* **Required work**: Only the lines from the start of the data through the one containing "return tag(o, label, cat, group)" belong in your answer; return them exactly.

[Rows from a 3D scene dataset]

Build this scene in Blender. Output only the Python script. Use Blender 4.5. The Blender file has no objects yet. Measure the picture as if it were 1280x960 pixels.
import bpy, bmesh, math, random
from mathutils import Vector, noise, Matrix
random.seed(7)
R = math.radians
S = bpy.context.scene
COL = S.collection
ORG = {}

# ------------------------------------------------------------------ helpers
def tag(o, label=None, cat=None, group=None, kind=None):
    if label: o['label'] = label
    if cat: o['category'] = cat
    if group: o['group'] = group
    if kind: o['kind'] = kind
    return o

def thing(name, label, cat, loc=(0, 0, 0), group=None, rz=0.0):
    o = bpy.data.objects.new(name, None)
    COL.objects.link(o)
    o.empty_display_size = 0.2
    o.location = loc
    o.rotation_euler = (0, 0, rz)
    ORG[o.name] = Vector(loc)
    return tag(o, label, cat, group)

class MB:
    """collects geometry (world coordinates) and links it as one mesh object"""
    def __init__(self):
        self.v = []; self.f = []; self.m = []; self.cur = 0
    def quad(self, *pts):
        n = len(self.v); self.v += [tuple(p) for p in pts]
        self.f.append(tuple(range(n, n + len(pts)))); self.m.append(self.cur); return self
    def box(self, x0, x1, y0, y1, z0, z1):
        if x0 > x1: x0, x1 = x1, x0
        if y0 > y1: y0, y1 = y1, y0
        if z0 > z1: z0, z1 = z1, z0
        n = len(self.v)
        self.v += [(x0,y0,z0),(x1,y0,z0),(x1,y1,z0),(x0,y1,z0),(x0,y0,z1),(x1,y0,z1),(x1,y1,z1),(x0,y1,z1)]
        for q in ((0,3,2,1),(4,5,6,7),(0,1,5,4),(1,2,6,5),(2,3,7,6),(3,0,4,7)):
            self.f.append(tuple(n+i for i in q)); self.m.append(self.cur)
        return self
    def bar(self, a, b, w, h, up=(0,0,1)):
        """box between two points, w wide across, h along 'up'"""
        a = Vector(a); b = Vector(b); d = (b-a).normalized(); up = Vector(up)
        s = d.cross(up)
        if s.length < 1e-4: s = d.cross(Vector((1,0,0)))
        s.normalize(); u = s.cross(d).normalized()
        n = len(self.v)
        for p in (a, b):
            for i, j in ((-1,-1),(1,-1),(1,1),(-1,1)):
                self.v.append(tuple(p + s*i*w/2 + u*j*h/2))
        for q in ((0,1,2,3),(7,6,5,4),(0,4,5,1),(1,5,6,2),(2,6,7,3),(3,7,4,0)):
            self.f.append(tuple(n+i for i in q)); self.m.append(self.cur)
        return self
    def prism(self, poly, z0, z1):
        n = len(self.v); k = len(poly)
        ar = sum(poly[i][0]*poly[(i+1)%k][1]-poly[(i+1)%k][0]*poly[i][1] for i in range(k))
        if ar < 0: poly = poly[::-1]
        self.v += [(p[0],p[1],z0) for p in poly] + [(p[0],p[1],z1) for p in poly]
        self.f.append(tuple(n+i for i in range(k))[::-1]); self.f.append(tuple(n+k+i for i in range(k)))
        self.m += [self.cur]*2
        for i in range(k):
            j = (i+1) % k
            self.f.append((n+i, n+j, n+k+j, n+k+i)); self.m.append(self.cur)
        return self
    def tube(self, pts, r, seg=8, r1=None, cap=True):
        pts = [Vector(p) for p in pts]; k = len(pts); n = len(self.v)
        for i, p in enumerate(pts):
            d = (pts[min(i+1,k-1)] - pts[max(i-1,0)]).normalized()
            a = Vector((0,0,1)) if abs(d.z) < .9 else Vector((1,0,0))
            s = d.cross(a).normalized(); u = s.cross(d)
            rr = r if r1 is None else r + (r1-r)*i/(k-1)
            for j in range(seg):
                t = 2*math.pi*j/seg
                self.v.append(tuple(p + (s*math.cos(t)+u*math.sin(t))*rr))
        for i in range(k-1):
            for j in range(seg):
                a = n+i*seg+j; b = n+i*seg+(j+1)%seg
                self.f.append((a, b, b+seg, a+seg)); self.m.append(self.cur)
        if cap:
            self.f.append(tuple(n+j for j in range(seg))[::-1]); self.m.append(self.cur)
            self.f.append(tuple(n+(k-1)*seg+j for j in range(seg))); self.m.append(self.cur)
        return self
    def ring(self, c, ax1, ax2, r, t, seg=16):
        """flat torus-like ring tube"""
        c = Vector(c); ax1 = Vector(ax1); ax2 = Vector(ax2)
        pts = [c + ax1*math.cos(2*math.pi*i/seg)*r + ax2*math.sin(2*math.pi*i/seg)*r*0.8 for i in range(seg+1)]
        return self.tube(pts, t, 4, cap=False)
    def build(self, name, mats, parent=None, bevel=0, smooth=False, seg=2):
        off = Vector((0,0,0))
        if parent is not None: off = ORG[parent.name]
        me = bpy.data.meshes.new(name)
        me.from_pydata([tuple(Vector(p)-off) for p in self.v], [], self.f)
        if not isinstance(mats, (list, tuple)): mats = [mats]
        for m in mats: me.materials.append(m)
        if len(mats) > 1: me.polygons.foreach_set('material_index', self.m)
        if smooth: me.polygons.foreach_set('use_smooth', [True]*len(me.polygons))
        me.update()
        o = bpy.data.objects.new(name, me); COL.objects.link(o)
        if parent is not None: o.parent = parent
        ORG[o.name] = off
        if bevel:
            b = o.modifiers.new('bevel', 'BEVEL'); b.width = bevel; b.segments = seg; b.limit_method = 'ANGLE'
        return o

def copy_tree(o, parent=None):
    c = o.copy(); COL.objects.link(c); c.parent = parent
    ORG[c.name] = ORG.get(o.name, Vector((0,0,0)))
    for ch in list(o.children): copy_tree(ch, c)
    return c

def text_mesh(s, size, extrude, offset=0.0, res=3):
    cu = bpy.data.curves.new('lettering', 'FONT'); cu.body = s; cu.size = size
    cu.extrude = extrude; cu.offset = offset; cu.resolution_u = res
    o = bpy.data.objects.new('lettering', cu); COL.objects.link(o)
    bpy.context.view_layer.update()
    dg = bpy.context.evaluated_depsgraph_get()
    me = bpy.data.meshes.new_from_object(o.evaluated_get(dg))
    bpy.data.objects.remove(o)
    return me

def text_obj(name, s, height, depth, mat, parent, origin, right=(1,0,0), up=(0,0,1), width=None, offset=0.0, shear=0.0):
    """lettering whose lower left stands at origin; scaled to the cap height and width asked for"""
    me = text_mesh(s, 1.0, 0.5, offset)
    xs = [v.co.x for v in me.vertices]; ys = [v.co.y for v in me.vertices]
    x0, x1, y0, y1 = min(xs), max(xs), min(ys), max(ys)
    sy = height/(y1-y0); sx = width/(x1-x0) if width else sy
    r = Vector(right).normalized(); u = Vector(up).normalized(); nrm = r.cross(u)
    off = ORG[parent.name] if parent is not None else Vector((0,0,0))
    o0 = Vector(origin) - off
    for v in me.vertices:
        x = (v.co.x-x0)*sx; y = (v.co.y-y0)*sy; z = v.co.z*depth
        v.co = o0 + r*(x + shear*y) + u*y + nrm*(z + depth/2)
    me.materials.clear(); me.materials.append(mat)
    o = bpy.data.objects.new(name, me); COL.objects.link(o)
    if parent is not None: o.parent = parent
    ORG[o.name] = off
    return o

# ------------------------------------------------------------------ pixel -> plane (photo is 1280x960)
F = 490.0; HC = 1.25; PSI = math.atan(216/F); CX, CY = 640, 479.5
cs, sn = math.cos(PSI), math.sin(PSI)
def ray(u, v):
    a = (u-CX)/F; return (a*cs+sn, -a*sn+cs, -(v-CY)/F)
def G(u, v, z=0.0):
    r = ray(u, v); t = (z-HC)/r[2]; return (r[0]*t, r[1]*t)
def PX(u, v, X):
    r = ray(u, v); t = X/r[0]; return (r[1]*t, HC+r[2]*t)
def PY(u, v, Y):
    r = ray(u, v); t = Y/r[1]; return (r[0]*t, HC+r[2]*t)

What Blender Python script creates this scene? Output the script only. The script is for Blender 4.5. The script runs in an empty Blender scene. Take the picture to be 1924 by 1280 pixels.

* **Output of the task**:
Build this scene in Blender. Output only the Python script. Use Blender 4.5. The Blender file has no objects yet. Measure the picture as if it were 1280x960 pixels.
import bpy, bmesh, math, random
from mathutils import Vector, noise, Matrix
random.seed(7)
R = math.radians
S = bpy.context.scene
COL = S.collection
ORG = {}

# ------------------------------------------------------------------ helpers
def tag(o, label=None, cat=None, group=None, kind=None):
    if label: o['label'] = label
    if cat: o['category'] = cat
    if group: o['group'] = group
    if kind: o['kind'] = kind
    return o

def thing(name, label, cat, loc=(0, 0, 0), group=None, rz=0.0):
    o = bpy.data.objects.new(name, None)
    COL.objects.link(o)
    o.empty_display_size = 0.2
    o.location = loc
    o.rotation_euler = (0, 0, rz)
    ORG[o.name] = Vector(loc)
    return tag(o, label, cat, group)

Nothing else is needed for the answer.